▸ **GIVEN REQUEST**: Write out each line of the listing as it stands, without the images.

▸ **GIVEN INFORMATION**:

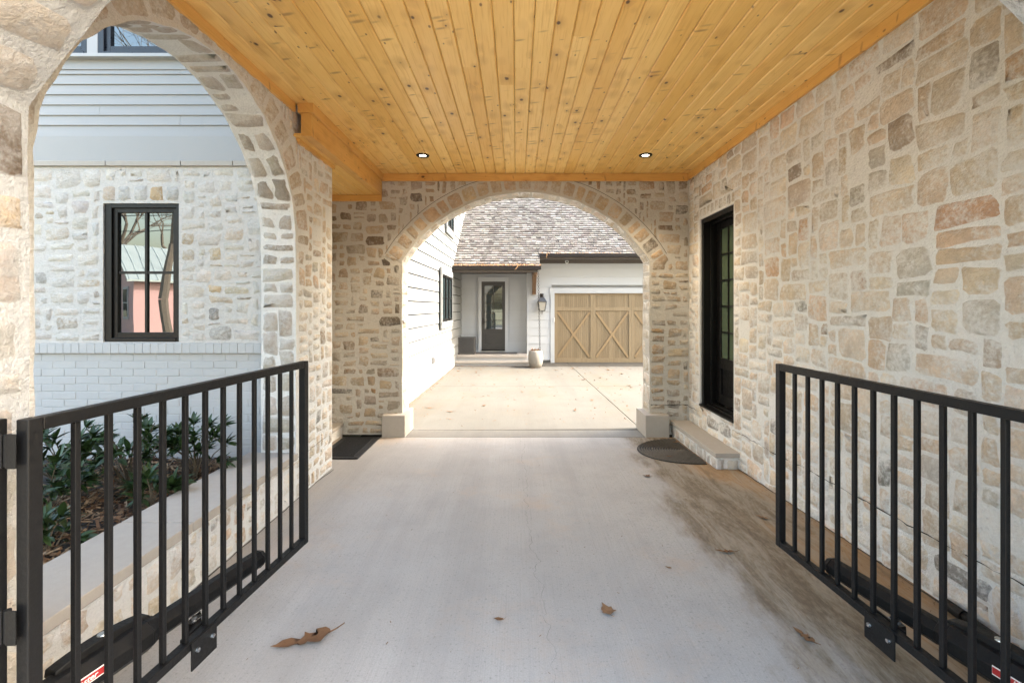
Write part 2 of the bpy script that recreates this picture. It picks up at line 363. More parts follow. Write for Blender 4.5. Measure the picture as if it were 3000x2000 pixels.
def m_concrete(name, c1, c2, dirt=True, warm=False):
    k = NT(name); p = k.pos(); x, y, z = k.sep(p)
    n_big = k.noise(p, 0.55, 5, 0.62); n_mid = k.noise(p, 2.6, 6, 0.68)
    c = k.mix(k.sm(n_big, 0.3, 0.7), c1, c2)
    c = k.mix(k.sm(n_mid, 0.42, 0.74, 0, 0.45), c, tuple(v*0.83 for v in c2))
    lanes = k.noise(k.vmul(p, (1.5, 0.10, 1)), 1.5, 4, 0.6)
    c = k.mix(k.sm(lanes, 0.44, 0.68, 0, 0.38), c, tuple(v*m for v, m in zip(c2, (0.74, 0.74, 0.75))))
    broom = k.noise(k.vmul(p, (1, 0.012, 1)), 150, 3, 0.6)
    c = k.mix(k.sm(broom, 0.45, 0.75, 0, 0.26), c, tuple(v*0.66 for v in c2))
    speck = k.noise(p, 75, 3, 0.5)
    c = k.mix(k.sm(speck, 0.60, 0.70, 0, 0.55), c, tuple(v*0.5 for v in c2))
    c = k.mix(k.sm(k.noise(p, 150, 3, 0.6), 0.35, 0.65, 0.28, 0), c, tuple(v*0.62 for v in c2))
    c = k.mix(k.sm(k.noise(p, 28, 5, 0.7), 0.58, 0.70, 0, 0.30), c, tuple(v*0.6 for v in c2))
    rust_c = (0.44, 0.30, 0.19) if c1[0] > 0.3 else (0.11, 0.085, 0.06)
    rust = k.sm(k.noise(k.vadd(p, (7.3, 2.2, 0)), 1.25, 6, 0.7), 0.53, 0.72, 0, 0.28)
    c = k.mix(rust, c, rust_c)
    if dirt:
        wig = k.math('MULTIPLY', k.math('SUBTRACT', k.noise(k.vmul(p, (1, 0.5, 1)), 2.6, 5, 0.6), 0.5), 0.9)
        edge = k.math('ADD', x, k.math('ADD', wig, k.math('MULTIPLY', y, -0.03)))
        m1 = k.sm(k.math('ADD', edge, k.math('MULTIPLY', k.math('SUBTRACT', k.noise(k.vmul(p, (1, 0.4, 1)), 14, 5, 0.7), 0.5), 0.35)), 1.02, 1.36)
        fine = k.noise(k.vmul(p, (1.0, 0.30, 1)), 62, 6, 0.7)
        d1 = k.mix(k.sm(fine, 0.42, 0.62), (0.135, 0.102, 0.068), (0.195, 0.155, 0.11))
        d2 = k.mix(k.noise(p, 9, 4), (0.25, 0.15, 0.072), (0.31, 0.20, 0.105))
        d = k.mix(k.sm(k.math('ADD', edge, k.math('MULTIPLY', k.math('SUBTRACT', k.noise(k.vmul(p, (1, 0.35, 1)), 2.0, 4), 0.5), 1.6)), 1.55, 1.95), d1, d2)
        sw_ = k.noise(k.vmul(p, (1.0, 0.16, 1)), 9, 6, 0.75, dist=0.8)
        d = k.mix(k.sm(sw_, 0.40, 0.56, 0.55, 0), d, (0.30, 0.265, 0.215)); d = k.mix(k.sm(sw_, 0.54, 0.62, 0, 0.45), d, (0.10, 0.072, 0.045))
        c = k.mix(k.math('MULTIPLY', m1, 0.95), c, d)
    if warm:
        st = k.sm(k.noise(k.vmul(p, (1, 0.45, 1)), 0.75, 5, 0.65), 0.48, 0.72, 0, 0.55)
        c = k.mix(st, c, (0.098, 0.076, 0.048))
    h = k.math('ADD', k.math('MULTIPLY', broom, 0.6), k.math('MULTIPLY', k.noise(p, 60, 4), 0.5))
    return k.done(c, 0.88, k.bump(h, 0.004, 0.35), spec=0.3)
MAT['concrete'] = m_concrete('broomed_concrete', (0.385, 0.365, 0.345), (0.33, 0.31, 0.29))
MAT['concrete_sun'] = m_concrete('courtyard_concrete', (0.118, 0.110, 0.095), (0.102, 0.094, 0.079), dirt=False, warm=True)  # courtyard copy of the concrete, colour darkened to offset full sun
def m_grass():
    k = NT('lawn_grass'); p = k.pos()
    c = k.mix(k.noise(p, 0.6, 6, 0.7), (0.19, 0.19, 0.11), (0.29, 0.265, 0.19))
    return k.done(c, 0.95, k.bump(k.noise(p, 40, 4), 0.03, 0.6), spec=0.2)
MAT['grass'] = m_grass()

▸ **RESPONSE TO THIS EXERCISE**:
Write part 2 of the bpy script that recreates this picture. It picks up at line 363. More parts follow. Write for Blender 4.5. Measure the picture as if it were 3000x2000 pixels.
def m_concrete(name, c1, c2, dirt=True, warm=False):
    k = NT(name); p = k.pos(); x, y, z = k.sep(p)
    n_big = k.noise(p, 0.55, 5, 0.62); n_mid = k.noise(p, 2.6, 6, 0.68)
    c = k.mix(k.sm(n_big, 0.3, 0.7), c1, c2)
    c = k.mix(k.sm(n_mid, 0.42, 0.74, 0, 0.45), c, tuple(v*0.83 for v in c2))
    lanes = k.noise(k.vmul(p, (1.5, 0.10, 1)), 1.5, 4, 0.6)
    c = k.mix(k.sm(lanes, 0.44, 0.68, 0, 0.38), c, tuple(v*m for v, m in zip(c2, (0.74, 0.74, 0.75))))
    broom = k.noise(k.vmul(p, (1, 0.012, 1)), 150, 3, 0.6)
    c = k.mix(k.sm(broom, 0.45, 0.75, 0, 0.26), c, tuple(v*0.66 for v in c2))
    speck = k.noise(p, 75, 3, 0.5)
    c = k.mix(k.sm(speck, 0.60, 0.70, 0, 0.55), c, tuple(v*0.5 for v in c2))
    c = k.mix(k.sm(k.noise(p, 150, 3, 0.6), 0.35, 0.65, 0.28, 0), c, tuple(v*0.62 for v in c2))
    c = k.mix(k.sm(k.noise(p, 28, 5, 0.7), 0.58, 0.70, 0, 0.30), c, tuple(v*0.6 for v in c2))
    rust_c = (0.44, 0.30, 0.19) if c1[0] > 0.3 else (0.11, 0.085, 0.06)
    rust = k.sm(k.noise(k.vadd(p, (7.3, 2.2, 0)), 1.25, 6, 0.7), 0.53, 0.72, 0, 0.28)
    c = k.mix(rust, c, rust_c)
    if dirt:
        wig = k.math('MULTIPLY', k.math('SUBTRACT', k.noise(k.vmul(p, (1, 0.5, 1)), 2.6, 5, 0.6), 0.5), 0.9)
        edge = k.math('ADD', x, k.math('ADD', wig, k.math('MULTIPLY', y, -0.03)))
        m1 = k.sm(k.math('ADD', edge, k.math('MULTIPLY', k.math('SUBTRACT', k.noise(k.vmul(p, (1, 0.4, 1)), 14, 5, 0.7), 0.5), 0.35)), 1.02, 1.36)
        fine = k.noise(k.vmul(p, (1.0, 0.30, 1)), 62, 6, 0.7)
        d1 = k.mix(k.sm(fine, 0.42, 0.62), (0.135, 0.102, 0.068), (0.195, 0.155, 0.11))
        d2 = k.mix(k.noise(p, 9, 4), (0.25, 0.15, 0.072), (0.31, 0.20, 0.105))
        d = k.mix(k.sm(k.math('ADD', edge, k.math('MULTIPLY', k.math('SUBTRACT', k.noise(k.vmul(p, (1, 0.35, 1)), 2.0, 4), 0.5), 1.6)), 1.55, 1.95), d1, d2)
        sw_ = k.noise(k.vmul(p, (1.0, 0.16, 1)), 9, 6, 0.75, dist=0.8)
        d = k.mix(k.sm(sw_, 0.40, 0.56, 0.55, 0), d, (0.30, 0.265, 0.215)); d = k.mix(k.sm(sw_, 0.54, 0.62, 0, 0.45), d, (0.10, 0.072, 0.045))
        c = k.mix(k.math('MULTIPLY', m1, 0.95), c, d)
    if warm:
        st = k.sm(k.noise(k.vmul(p, (1, 0.45, 1)), 0.75, 5, 0.65), 0.48, 0.72, 0, 0.55)
        c = k.mix(st, c, (0.098, 0.076, 0.048))
    h = k.math('ADD', k.math('MULTIPLY', broom, 0.6), k.math('MULTIPLY', k.noise(p, 60, 4), 0.5))
    return k.done(c, 0.88, k.bump(h, 0.004, 0.35), spec=0.3)
MAT['concrete'] = m_concrete('broomed_concrete', (0.385, 0.365, 0.345), (0.33, 0.31, 0.29))
MAT['concrete_sun'] = m_concrete('courtyard_concrete', (0.118, 0.110, 0.095), (0.102, 0.094, 0.079), dirt=False, warm=True)  # courtyard copy of the concrete, colour darkened to offset full sun
def m_grass():
    k = NT('lawn_grass'); p = k.pos()
    c = k.mix(k.noise(p, 0.6, 6, 0.7), (0.19, 0.19, 0.11), (0.29, 0.265, 0.19))
    return k.done(c, 0.95, k.bump(k.noise(p, 40, 4), 0.03, 0.6), spec=0.2)
MAT['grass'] = m_grass()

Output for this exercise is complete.